Quote all of the data below exactly, please.

» **Given material**:
[BEGIN]
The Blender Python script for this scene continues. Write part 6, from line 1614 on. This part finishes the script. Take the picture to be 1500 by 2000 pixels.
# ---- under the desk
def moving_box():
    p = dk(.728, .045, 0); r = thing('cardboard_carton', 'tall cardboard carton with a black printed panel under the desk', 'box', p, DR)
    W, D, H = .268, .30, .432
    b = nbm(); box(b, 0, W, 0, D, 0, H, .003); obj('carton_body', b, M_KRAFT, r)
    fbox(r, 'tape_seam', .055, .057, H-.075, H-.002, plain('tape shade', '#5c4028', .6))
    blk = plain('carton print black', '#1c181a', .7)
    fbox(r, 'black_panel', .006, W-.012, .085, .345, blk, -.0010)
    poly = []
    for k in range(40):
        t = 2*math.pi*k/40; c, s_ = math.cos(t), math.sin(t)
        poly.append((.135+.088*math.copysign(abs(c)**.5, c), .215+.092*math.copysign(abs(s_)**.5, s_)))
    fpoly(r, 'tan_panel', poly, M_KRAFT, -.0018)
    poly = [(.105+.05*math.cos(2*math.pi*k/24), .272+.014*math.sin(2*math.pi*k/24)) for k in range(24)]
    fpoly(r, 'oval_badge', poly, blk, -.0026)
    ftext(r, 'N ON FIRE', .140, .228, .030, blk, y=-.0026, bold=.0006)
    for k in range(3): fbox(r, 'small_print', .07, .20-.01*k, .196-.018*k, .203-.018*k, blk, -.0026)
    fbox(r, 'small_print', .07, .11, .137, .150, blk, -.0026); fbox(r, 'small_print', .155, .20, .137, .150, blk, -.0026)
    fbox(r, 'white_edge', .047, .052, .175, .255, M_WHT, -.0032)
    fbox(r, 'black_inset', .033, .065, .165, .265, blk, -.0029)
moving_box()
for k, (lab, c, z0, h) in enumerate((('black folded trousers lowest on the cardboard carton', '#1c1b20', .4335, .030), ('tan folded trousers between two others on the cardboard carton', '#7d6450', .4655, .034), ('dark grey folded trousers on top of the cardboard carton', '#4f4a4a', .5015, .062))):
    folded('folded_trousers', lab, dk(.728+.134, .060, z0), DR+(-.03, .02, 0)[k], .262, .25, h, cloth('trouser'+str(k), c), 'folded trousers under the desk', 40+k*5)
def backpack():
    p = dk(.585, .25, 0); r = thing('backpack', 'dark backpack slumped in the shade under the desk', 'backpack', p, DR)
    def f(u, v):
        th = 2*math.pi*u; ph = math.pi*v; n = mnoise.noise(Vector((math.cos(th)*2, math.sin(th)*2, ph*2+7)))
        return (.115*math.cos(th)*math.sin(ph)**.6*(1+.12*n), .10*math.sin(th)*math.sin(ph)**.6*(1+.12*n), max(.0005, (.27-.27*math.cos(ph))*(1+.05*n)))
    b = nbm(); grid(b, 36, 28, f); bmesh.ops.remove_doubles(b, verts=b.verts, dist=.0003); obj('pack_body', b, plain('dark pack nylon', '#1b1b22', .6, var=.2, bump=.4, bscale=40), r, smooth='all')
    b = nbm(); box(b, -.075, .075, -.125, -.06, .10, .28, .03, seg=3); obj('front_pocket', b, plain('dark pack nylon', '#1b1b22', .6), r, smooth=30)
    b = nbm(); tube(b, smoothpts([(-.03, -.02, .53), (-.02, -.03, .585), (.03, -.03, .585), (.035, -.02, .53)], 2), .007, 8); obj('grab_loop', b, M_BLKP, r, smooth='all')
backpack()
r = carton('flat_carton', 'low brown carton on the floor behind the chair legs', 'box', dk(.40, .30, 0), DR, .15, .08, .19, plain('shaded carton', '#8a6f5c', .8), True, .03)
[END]
» **Written solution**:
The Blender Python script for this scene continues. Write part 6, from line 1614 on. This part finishes the script. Take the picture to be 1500 by 2000 pixels.
# ---- under the desk
def moving_box():
    p = dk(.728, .045, 0); r = thing('cardboard_carton', 'tall cardboard carton with a black printed panel under the desk', 'box', p, DR)
    W, D, H = .268, .30, .432
    b = nbm(); box(b, 0, W, 0, D, 0, H, .003); obj('carton_body', b, M_KRAFT, r)
    fbox(r, 'tape_seam', .055, .057, H-.075, H-.002, plain('tape shade', '#5c4028', .6))
    blk = plain('carton print black', '#1c181a', .7)
    fbox(r, 'black_panel', .006, W-.012, .085, .345, blk, -.0010)
    poly = []
    for k in range(40):
        t = 2*math.pi*k/40; c, s_ = math.cos(t), math.sin(t)
        poly.append((.135+.088*math.copysign(abs(c)**.5, c), .215+.092*math.copysign(abs(s_)**.5, s_)))
    fpoly(r, 'tan_panel', poly, M_KRAFT, -.0018)
    poly = [(.105+.05*math.cos(2*math.pi*k/24), .272+.014*math.sin(2*math.pi*k/24)) for k in range(24)]
    fpoly(r, 'oval_badge', poly, blk, -.0026)
    ftext(r, 'N ON FIRE', .140, .228, .030, blk, y=-.0026, bold=.0006)
    for k in range(3): fbox(r, 'small_print', .07, .20-.01*k, .196-.018*k, .203-.018*k, blk, -.0026)
    fbox(r, 'small_print', .07, .11, .137, .150, blk, -.0026); fbox(r, 'small_print', .155, .20, .137, .150, blk, -.0026)
    fbox(r, 'white_edge', .047, .052, .175, .255, M_WHT, -.0032)
    fbox(r, 'black_inset', .033, .065, .165, .265, blk, -.0029)
moving_box()
for k, (lab, c, z0, h) in enumerate((('black folded trousers lowest on the cardboard carton', '#1c1b20', .4335, .030), ('tan folded trousers between two others on the cardboard carton', '#7d6450', .4655, .034), ('dark grey folded trousers on top of the cardboard carton', '#4f4a4a', .5015, .062))):
    folded('folded_trousers', lab, dk(.728+.134, .060, z0), DR+(-.03, .02, 0)[k], .262, .25, h, cloth('trouser'+str(k), c), 'folded trousers under the desk', 40+k*5)
def backpack():
    p = dk(.585, .25, 0); r = thing('backpack', 'dark backpack slumped in the shade under the desk', 'backpack', p, DR)
    def f(u, v):
        th = 2*math.pi*u; ph = math.pi*v; n = mnoise.noise(Vector((math.cos(th)*2, math.sin(th)*2, ph*2+7)))
        return (.115*math.cos(th)*math.sin(ph)**.6*(1+.12*n), .10*math.sin(th)*math.sin(ph)**.6*(1+.12*n), max(.0005, (.27-.27*math.cos(ph))*(1+.05*n)))
    b = nbm(); grid(b, 36, 28, f); bmesh.ops.remove_doubles(b, verts=b.verts, dist=.0003); obj('pack_body', b, plain('dark pack nylon', '#1b1b22', .6, var=.2, bump=.4, bscale=40), r, smooth='all')
    b = nbm(); box(b, -.075, .075, -.125, -.06, .10, .28, .03, seg=3); obj('front_pocket', b, plain('dark pack nylon', '#1b1b22', .6), r, smooth=30)
    b = nbm(); tube(b, smoothpts([(-.03, -.02, .53), (-.02, -.03, .585), (.03, -.03, .585), (.035, -.02, .53)], 2), .007, 8); obj('grab_loop', b, M_BLKP, r, smooth='all')
backpack()
r = carton('flat_carton', 'low brown carton on the floor behind the chair legs', 'box', dk(.40, .30, 0), DR, .15, .08, .19, plain('shaded carton', '#8a6f5c', .8), True, .03)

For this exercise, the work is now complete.